U.S. transit ridership research covers a wide field of traveler response factors but is surprisingly limited concerning the impact of auto gas prices. This situation is unfortunate, because gas prices have driven unprecedented growth in transit demand over the past 2 years. The research literature concerning cross-modal market effects of auto gas prices on transit demand is reviewed, including an outline of modeling work conducted in Australia. An analysis of U.S. national transit demand and auto gas trends is presented: the cross-elasticity of demand (e) is modeled in aggregate and separately for U.S. heavy rail, light rail, and commuter rail, and bus. Results indicate that, in aggregate, U.S. transit demand is at the low to medium end of sensitivity to auto gas prices for countries that have a low mode share.
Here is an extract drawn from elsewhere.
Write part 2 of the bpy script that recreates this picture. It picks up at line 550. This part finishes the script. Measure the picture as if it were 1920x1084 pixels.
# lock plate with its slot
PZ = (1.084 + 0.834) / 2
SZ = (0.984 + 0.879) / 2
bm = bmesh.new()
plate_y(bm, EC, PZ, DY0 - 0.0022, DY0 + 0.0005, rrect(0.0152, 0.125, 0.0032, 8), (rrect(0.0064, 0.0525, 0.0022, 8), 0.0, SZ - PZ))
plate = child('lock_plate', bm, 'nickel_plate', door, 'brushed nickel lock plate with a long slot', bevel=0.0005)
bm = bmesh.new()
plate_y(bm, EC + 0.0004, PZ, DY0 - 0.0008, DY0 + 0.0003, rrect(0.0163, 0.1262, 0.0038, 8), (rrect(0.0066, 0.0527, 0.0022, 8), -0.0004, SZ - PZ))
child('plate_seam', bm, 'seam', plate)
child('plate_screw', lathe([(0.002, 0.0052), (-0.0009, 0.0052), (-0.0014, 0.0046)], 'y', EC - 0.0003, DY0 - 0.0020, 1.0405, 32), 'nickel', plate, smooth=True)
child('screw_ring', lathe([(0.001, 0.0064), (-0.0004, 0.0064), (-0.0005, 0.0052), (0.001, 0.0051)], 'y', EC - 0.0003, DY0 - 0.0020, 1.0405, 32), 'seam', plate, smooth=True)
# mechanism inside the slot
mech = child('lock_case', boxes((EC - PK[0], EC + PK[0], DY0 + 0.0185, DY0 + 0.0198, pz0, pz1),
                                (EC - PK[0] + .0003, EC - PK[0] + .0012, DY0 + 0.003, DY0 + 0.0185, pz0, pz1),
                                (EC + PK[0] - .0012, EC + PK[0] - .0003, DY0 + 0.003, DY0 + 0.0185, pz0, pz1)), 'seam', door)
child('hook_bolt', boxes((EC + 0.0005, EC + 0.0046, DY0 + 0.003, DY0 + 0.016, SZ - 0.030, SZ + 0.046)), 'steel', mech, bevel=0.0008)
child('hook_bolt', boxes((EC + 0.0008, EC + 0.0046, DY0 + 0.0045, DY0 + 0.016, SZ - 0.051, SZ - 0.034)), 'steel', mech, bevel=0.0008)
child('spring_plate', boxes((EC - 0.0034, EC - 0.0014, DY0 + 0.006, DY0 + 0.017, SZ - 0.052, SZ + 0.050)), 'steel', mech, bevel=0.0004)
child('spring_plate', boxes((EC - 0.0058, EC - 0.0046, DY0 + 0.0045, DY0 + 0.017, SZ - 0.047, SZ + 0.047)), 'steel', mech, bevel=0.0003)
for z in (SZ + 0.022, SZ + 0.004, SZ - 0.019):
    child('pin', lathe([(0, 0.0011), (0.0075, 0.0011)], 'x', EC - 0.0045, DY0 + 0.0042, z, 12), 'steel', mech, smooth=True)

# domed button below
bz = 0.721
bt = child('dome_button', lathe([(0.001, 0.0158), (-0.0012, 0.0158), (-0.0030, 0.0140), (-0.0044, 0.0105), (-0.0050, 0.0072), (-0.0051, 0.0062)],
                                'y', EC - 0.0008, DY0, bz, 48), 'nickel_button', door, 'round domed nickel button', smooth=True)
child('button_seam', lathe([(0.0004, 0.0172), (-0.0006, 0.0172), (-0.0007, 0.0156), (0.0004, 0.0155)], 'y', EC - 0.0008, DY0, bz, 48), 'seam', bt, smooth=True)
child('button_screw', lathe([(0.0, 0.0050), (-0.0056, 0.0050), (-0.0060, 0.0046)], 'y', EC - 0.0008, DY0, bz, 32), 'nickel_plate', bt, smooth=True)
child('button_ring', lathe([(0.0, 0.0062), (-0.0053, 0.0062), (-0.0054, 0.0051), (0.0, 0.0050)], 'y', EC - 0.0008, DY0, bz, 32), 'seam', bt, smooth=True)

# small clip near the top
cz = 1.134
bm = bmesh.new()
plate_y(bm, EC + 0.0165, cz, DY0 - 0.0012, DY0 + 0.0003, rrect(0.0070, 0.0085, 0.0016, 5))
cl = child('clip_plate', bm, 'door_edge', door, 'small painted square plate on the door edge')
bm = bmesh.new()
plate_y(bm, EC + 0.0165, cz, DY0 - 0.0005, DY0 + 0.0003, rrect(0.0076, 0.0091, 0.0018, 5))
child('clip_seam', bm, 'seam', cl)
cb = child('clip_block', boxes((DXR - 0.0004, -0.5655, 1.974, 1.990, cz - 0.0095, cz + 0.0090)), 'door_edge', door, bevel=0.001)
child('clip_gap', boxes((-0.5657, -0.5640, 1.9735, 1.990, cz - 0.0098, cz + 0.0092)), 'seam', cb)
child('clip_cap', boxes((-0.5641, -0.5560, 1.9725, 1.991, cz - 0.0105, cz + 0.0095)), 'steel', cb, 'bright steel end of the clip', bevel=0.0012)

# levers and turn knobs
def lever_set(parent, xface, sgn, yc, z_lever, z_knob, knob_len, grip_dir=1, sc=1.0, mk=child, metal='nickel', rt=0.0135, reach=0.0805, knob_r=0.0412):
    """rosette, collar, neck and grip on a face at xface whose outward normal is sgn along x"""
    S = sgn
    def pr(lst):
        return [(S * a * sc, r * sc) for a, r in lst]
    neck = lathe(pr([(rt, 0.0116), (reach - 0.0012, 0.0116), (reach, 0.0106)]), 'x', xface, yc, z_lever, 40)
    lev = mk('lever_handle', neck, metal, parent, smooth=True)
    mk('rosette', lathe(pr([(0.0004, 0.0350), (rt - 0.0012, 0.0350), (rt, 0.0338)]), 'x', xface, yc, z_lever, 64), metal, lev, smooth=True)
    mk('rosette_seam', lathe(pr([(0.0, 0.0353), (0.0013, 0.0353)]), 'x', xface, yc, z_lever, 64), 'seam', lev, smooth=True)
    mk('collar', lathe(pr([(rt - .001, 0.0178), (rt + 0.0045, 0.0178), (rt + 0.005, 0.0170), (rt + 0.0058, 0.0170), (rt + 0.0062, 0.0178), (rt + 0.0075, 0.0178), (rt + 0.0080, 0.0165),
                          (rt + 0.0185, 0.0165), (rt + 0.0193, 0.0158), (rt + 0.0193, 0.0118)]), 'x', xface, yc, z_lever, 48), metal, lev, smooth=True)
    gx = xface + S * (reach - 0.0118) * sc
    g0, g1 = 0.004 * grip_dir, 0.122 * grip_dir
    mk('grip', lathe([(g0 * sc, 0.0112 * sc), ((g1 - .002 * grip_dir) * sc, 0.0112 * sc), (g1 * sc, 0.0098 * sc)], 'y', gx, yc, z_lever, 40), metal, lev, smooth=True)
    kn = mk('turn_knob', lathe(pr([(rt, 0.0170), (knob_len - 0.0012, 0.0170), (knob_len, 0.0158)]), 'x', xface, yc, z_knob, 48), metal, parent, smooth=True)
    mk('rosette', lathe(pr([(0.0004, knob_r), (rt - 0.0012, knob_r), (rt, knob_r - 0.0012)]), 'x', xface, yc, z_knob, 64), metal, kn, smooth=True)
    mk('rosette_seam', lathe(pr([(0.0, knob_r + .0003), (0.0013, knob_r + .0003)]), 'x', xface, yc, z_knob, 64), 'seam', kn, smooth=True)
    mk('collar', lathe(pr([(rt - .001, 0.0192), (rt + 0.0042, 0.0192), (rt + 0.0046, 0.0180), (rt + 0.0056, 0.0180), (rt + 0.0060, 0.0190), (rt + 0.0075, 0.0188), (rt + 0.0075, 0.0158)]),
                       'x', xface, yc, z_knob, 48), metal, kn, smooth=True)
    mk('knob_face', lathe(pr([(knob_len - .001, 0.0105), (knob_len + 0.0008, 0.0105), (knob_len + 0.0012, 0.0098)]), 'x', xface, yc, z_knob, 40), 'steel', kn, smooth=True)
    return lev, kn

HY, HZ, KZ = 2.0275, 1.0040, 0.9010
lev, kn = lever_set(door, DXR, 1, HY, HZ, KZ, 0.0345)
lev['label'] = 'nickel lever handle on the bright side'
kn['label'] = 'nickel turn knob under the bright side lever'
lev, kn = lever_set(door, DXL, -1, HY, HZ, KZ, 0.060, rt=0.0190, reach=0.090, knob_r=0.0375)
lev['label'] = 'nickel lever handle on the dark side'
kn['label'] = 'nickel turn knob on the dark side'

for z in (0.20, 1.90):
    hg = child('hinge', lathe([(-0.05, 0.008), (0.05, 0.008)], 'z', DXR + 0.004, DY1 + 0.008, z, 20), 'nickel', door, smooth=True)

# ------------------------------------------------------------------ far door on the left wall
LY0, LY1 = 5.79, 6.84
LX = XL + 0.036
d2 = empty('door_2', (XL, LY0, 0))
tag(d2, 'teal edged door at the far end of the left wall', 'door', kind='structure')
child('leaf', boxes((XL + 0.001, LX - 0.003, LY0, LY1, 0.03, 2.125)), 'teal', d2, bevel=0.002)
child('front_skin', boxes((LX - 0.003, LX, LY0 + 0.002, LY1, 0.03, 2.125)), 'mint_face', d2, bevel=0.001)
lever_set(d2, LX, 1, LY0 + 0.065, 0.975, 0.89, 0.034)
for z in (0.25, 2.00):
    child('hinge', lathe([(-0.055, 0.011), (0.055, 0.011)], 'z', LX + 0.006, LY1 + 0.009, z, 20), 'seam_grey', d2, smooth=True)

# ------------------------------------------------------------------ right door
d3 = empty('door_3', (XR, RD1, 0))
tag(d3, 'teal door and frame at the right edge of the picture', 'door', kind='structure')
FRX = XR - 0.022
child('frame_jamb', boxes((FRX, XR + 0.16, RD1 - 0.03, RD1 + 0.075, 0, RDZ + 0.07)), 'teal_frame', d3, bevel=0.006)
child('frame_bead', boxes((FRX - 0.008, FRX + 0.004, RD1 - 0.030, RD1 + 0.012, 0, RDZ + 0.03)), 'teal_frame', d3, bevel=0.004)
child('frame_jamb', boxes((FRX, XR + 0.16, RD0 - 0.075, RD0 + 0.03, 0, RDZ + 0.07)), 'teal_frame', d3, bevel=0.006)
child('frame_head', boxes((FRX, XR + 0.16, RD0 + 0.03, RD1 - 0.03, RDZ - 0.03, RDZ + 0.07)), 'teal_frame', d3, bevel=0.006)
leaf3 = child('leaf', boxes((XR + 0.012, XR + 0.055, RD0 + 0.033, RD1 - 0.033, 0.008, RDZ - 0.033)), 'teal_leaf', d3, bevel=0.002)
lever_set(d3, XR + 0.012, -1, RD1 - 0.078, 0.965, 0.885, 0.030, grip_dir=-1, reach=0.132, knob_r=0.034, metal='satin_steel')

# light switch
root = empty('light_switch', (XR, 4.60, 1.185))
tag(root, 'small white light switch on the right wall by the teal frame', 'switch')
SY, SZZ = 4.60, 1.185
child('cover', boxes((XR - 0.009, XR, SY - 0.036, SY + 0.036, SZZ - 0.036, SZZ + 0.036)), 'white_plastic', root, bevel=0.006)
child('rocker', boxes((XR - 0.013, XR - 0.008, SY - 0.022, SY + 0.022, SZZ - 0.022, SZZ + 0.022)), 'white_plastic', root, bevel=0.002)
This finding is consistent with the lower cost of gas in the United States compared with other countries. The aggregate e has been measured as 0.12 and indicates that total U.S. transit demand will increase by 1.2% for every 10% increase in gas prices. U.S. light rail is particularly sensitive to gas prices, with e values of 0.27 to 0.38. Bus ridership is only slightly sensitive to gas prices (e = 0.04), and heavy rail is higher (0.17), consistent with most international evidence. A longitudinal model of trends has suggested some acceleration in transit mode sensitivity as world events have continuously affected prices; however, the model suggests that the effects since Hurricane Katrina (August 2005) have softened.